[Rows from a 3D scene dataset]
— begin —
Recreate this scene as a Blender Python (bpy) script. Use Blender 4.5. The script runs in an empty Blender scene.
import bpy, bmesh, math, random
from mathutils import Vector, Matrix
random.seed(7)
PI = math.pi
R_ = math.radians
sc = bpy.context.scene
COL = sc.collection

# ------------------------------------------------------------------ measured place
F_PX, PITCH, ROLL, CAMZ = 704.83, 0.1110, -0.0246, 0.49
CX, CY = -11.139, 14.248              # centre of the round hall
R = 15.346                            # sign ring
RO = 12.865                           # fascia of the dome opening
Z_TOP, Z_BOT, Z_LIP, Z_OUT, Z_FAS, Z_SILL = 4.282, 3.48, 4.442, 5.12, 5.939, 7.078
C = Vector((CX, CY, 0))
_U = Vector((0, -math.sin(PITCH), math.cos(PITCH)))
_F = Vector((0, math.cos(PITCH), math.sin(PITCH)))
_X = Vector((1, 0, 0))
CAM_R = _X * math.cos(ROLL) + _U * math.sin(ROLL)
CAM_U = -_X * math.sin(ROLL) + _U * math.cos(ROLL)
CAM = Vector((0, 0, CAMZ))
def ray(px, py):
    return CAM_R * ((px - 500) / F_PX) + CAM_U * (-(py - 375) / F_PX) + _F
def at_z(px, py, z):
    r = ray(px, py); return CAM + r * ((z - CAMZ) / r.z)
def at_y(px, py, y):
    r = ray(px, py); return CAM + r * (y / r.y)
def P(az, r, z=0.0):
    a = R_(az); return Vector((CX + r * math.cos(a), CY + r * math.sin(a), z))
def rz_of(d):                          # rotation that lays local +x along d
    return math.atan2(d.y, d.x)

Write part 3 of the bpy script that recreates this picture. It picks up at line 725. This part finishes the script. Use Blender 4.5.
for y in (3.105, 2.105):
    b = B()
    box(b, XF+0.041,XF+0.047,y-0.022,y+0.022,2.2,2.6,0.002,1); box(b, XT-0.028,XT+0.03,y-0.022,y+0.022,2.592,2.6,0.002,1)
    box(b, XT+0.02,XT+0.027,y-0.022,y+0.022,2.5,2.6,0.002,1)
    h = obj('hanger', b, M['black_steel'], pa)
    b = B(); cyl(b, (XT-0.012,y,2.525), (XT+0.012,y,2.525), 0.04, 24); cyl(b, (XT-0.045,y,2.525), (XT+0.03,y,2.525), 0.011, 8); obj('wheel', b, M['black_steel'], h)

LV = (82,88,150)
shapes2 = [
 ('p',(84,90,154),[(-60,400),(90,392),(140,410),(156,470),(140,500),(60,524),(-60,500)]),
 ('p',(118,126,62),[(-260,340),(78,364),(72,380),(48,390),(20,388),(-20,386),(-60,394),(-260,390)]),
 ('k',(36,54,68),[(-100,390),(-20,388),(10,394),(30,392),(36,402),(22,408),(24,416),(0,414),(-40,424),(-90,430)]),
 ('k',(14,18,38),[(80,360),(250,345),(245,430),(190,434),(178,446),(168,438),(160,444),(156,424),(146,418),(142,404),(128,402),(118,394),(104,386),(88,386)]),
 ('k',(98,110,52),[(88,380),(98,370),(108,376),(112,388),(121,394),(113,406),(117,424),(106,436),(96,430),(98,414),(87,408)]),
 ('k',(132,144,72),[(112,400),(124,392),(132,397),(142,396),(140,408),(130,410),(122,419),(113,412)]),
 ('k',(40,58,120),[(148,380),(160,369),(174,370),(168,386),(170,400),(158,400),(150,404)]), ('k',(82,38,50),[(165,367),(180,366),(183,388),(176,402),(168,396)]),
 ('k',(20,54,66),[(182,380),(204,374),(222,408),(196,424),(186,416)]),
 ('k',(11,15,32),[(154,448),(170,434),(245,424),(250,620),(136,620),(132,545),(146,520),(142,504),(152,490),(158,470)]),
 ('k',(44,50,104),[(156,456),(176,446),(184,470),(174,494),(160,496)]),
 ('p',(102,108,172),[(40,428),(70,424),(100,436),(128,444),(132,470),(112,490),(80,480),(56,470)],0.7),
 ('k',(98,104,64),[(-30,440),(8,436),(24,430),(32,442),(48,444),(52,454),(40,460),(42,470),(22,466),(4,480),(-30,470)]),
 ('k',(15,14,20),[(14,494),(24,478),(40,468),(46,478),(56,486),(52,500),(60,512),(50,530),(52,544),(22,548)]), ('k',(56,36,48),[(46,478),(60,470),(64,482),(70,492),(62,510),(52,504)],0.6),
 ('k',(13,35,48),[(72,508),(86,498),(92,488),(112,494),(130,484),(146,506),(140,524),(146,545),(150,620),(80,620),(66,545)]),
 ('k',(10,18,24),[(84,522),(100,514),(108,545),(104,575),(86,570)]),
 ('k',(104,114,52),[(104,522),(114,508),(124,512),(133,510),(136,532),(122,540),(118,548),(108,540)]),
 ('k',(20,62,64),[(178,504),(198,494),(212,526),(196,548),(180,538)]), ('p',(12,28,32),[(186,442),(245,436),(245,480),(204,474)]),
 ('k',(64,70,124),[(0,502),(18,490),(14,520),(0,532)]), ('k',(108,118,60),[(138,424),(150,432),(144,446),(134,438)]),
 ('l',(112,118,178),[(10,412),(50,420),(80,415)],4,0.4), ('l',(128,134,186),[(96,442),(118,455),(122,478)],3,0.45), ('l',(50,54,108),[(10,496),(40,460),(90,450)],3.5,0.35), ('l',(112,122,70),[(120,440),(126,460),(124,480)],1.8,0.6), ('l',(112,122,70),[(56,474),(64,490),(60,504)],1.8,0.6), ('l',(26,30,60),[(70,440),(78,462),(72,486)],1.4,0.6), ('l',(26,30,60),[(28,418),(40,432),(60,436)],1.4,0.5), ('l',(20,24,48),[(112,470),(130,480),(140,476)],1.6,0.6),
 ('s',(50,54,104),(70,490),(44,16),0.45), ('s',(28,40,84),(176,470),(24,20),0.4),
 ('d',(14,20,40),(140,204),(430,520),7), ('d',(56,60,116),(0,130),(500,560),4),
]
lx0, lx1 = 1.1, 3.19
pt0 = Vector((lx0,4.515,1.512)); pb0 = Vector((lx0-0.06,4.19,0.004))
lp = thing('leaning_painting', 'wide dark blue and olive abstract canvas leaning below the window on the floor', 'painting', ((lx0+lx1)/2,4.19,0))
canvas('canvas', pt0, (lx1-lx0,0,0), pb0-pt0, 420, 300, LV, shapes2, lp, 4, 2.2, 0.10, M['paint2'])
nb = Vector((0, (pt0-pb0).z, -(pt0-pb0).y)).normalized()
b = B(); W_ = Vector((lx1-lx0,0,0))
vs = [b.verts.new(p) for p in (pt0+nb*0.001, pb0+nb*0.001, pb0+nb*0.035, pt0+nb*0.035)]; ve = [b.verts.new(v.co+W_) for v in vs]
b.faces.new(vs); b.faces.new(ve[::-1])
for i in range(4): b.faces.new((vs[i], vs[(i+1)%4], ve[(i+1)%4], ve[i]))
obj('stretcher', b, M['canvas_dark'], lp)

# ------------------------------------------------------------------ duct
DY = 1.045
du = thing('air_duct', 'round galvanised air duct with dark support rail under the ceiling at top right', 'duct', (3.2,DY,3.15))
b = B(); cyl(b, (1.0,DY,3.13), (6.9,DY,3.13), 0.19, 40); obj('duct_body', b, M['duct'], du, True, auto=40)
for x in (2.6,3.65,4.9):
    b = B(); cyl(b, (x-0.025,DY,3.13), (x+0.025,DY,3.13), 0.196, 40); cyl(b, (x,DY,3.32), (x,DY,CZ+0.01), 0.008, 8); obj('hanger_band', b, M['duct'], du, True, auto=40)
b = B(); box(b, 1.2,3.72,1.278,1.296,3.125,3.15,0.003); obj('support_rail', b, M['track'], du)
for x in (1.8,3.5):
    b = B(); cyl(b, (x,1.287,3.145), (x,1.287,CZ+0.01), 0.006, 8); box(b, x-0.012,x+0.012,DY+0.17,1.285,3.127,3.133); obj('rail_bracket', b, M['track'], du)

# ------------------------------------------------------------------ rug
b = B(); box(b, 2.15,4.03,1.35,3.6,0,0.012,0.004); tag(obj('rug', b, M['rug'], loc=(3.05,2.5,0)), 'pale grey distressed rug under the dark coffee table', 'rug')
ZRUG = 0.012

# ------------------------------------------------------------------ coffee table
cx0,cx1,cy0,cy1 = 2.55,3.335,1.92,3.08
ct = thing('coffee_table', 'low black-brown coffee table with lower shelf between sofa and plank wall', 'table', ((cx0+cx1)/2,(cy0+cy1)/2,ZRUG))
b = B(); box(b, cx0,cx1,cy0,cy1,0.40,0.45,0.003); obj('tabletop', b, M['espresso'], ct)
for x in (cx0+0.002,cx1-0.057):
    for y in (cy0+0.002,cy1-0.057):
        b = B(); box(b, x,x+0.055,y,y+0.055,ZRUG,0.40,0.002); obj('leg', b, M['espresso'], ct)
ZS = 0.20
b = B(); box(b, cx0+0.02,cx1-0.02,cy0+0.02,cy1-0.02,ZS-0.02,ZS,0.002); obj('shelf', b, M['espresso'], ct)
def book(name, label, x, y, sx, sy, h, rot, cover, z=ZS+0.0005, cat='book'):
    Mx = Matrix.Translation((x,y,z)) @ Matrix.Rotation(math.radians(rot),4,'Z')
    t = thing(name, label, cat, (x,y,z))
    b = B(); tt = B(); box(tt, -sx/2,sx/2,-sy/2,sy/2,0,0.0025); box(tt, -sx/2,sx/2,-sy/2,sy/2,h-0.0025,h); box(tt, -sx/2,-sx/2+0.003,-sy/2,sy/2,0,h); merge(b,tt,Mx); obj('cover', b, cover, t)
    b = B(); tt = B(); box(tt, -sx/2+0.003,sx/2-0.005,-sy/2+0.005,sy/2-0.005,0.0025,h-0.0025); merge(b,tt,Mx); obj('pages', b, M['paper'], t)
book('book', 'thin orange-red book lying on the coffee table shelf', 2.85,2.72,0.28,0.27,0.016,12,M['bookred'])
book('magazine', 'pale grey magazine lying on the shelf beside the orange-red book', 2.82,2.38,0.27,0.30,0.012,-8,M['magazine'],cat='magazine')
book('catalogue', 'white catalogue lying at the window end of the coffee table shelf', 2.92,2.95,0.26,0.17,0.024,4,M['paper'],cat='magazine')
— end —
### EXERCISE OBJECTIVE
From the first line of the listing above to the line with "COL = sc.collection", please transcribe each line exactly, both ends included, and nothing beyond that.

### FINISHED TASK
Recreate this scene as a Blender Python (bpy) script. Use Blender 4.5. The script runs in an empty Blender scene.
import bpy, bmesh, math, random
from mathutils import Vector, Matrix
random.seed(7)
PI = math.pi
R_ = math.radians
sc = bpy.context.scene
COL = sc.collection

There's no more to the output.